If any one is interested......Copy it and keep for your records.......
Checking and adjusting CYCLIC pitch:
Turn the head so that the flybar is perpendicular to the sides of the heli and you have one blade out front, one over the boom. Hold the flybar level, put your pitch gauge on the front blade. Set your throttle/collective stick to the zero degree position and verify that you have zero degrees pitch.
THEN move the aileron stick side to side. The flybar paddles will stay still and the blades will tilt with the stick movement. Move the stick full deflection left or right, and use the pitch gauge to measure the amount of pitch that the blade gets with full aileron movement. Adjust the AILERON number in the SWASH MIX menu so that you get no more than 6 or 7 degrees of aileron cyclic.
Turn the head 90 degrees, now the blades are perpendicular to the sides of the heli and the flybar is in line with the heli's centerline. Hold the flybar level.
Go back to the zero degree stick setting, verify that the blades are still at zero degrees. Then move the ELEVATOR stick full up and down. The flybar paddles will stay put, the rotor blades will tilt with the stick. Measure the amount of pitch you have on the MR blade as you hold full up or down elevator. Adjust the ELEVATOR number in the SWASH MIX menu until you have no more than 6 or 7 degrees of elevator cyclic pitch.

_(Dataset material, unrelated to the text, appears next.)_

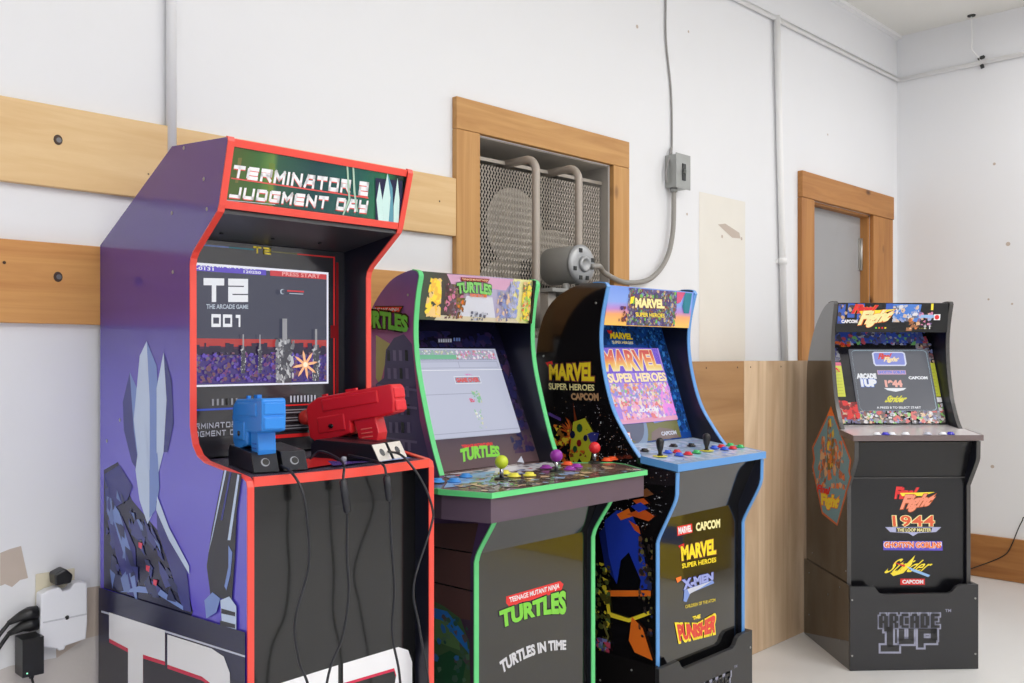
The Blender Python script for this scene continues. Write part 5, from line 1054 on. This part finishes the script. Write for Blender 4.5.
text(P, '1944', [sq(.38, .49), sq(.60, .49), sq(.60, .37), sq(.38, .37)], E('peach', (240, 180, 170), .8), .08, px=False); P.poly([sq(.36, .36), sq(.64, .36), sq(.6, .325), sq(.5, .30), sq(.4, .325)], LWT)
text(P, 'CAPCOM', [sq(.69, .55), sq(.93, .55), sq(.93, .50), sq(.69, .50)], LWT, .06, px=False)
text(P, 'Strider', [sq(.37, .24), sq(.62, .24), sq(.62, .13), sq(.37, .13)], E('hot_yellow', (226, 220, 80), .8), .05, px=False, shear=.3)
text(P, 'A PRESS B TO SELECT START', [sq(.23, .065), sq(.78, .065), sq(.78, .03), sq(.23, .03)], LWT, .02, px=False)
mb.build('display', bz)
mb, P, L = marquee(c, mqF, mat('city_marquee_print', (30, 30, 38), .12, emit=.1), RF, ROT, xi0, xi1); k_ = L
for a in ((.02, .30, .05, .95), (.06, .5, .09, .98), (.10, .4, .13, .98), (.22, .7, .25, .98)): P.rect(a[0], k_*a[1], a[2], k_*a[3], col('night_city', (60, 96, 190)))
P.poly([(.27, k_*.42), (.36, k_*.35), (.37, k_*.95), (.25, k_*.97), (.25, k_*.6)], col('burst_blue', (80, 130, 214)))
blobs(P, [(.02, k_*.96), (.16, k_*.96), (.16, k_*.3), (.02, k_*.3)], [INK, INK, C3, C4, SKN], 30, .012, 3, px=False)
blobs(P, [(.25, k_*.92), (.36, k_*.95), (.36, k_*.35), (.25, k_*.35)], [LBL, SIL, C4, SKN, C2, WHT], 40, .011, 4, px=False); blobs(P, [(.32, k_*.5), (.37, k_*.5), (.36, k_*.05), (.31, k_*.05)], [ORG, BRN, SKN], 14, .011, 4, px=False); blobs(P, [(.36, k_*.7), (.42, k_*.7), (.42, k_*.25), (.36, k_*.25)], [PNK, SKN, LBL, C3, PNK], 26, .011, 6, px=False)
P.rect(.41, k_*.76, .42, k_*.98, YEL); P.rect(.37, k_*.5, .44, k_*.6, LBL); P.rect(.425, k_*.42, .452, k_*.62, WHT); P.disc(.438, k_*.52, .010, RED, 12)
for i in range(4): P.rect(.18+i*.013, k_*.13, .187+i*.013, k_*.18, (GRN, ORG, RED, YEL)[i])
for i in range(4): P.rect(.365+i*.009, k_*.12, .371+i*.009, k_*.16, OLV)
for x_ in (.39, .41): P.poly([(x_-.008, k_*.22), (x_, k_*.235), (x_+.008, k_*.22), (x_, k_*.205)], WHT); P.poly([(x_-.002, k_*.12), (x_, k_*.32), (x_+.002, k_*.12)], WHT)
text(P, 'CAPCOM', [(841, 319.5), (857, 319.5), (857, 323), (841, 323)], WHT, .06); text(P, 'Final', [(853, 304), (876, 305), (874, 313), (853, 313.5)], RED, .07, shear=.2, outline=ORG, grow=.02)
P.pp([(859, 311), (895, 309), (882, 313.5), (861, 315)], YEL); text(P, 'Fight', [(858, 311), (893, 309), (888, 324), (860, 328.5)], LC, .07, shear=.3, outline=ORG, grow=.03)
mb.build('marquee', c)
rf, yf, rx0, rx1 = riser(c, WF, -.046, .446, ex=.007)
mb = MB(); P = Panel(mb, (0, -.046, 0), (1, 0, 0), (0, 0, 1), (0, -1, 0), RF, ROT); P.off = .0004
q = [P.uv(879, 608.5), P.uv(943, 608.5), P.uv(943, 654), P.uv(879, 654)]
arcade_logo(P, q, LOGO, RISM, px=False); text(P, 'TM', [(945, 609), (951, 609), (951, 612), (945, 612)], LOGO, .02)
mb.build('riser_lettering', rf)

# unseen yellow striped block, added to be reflected in the glossy black fronts
f = thing('reflected_block', 'unseen yellow block with blue stripes, added for its reflection', 'reflected block', (4.45, -.40, 0), math.radians(90))
YB = mat('block_yellow', (246, 214, 44), .5); BBm = mat('block_blue', (60, 96, 170), .5)
mb = MB(); mb.box((-.75, -.25, .001), (.75, .25, 1.05), YB); P = Panel(mb, (0, .25, 0), (1, 0, 0), (0, 0, 1), (0, 1, 0))
P.off = .001
for z in (.2, .5, .8): P.rect(-.75, z, .75, z+.1, BBm)
mb.build('body', f, bevel=.01)
mb = MB(); mb.box((-.76, -.26, 1.051), (.76, .26, 1.10), BBm); mb.build('top_rail', f, bevel=.01)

Some heavy 3D'ers gring the shaft collar setscrew head down and raise the cyclic to 9° and 10° for fast roll and flip
Word has it that you're only ever going to be able to use a total of about 17 degrees (collective + cyclic) before you start stalling the blades.
So if you've got +10 degrees of collective, then an additional 7 of cyclic, you'll achieve that 17 degree number with full collective, full cyclic.
If you have -10 degrees of collective, you'll still get that 17 degree total.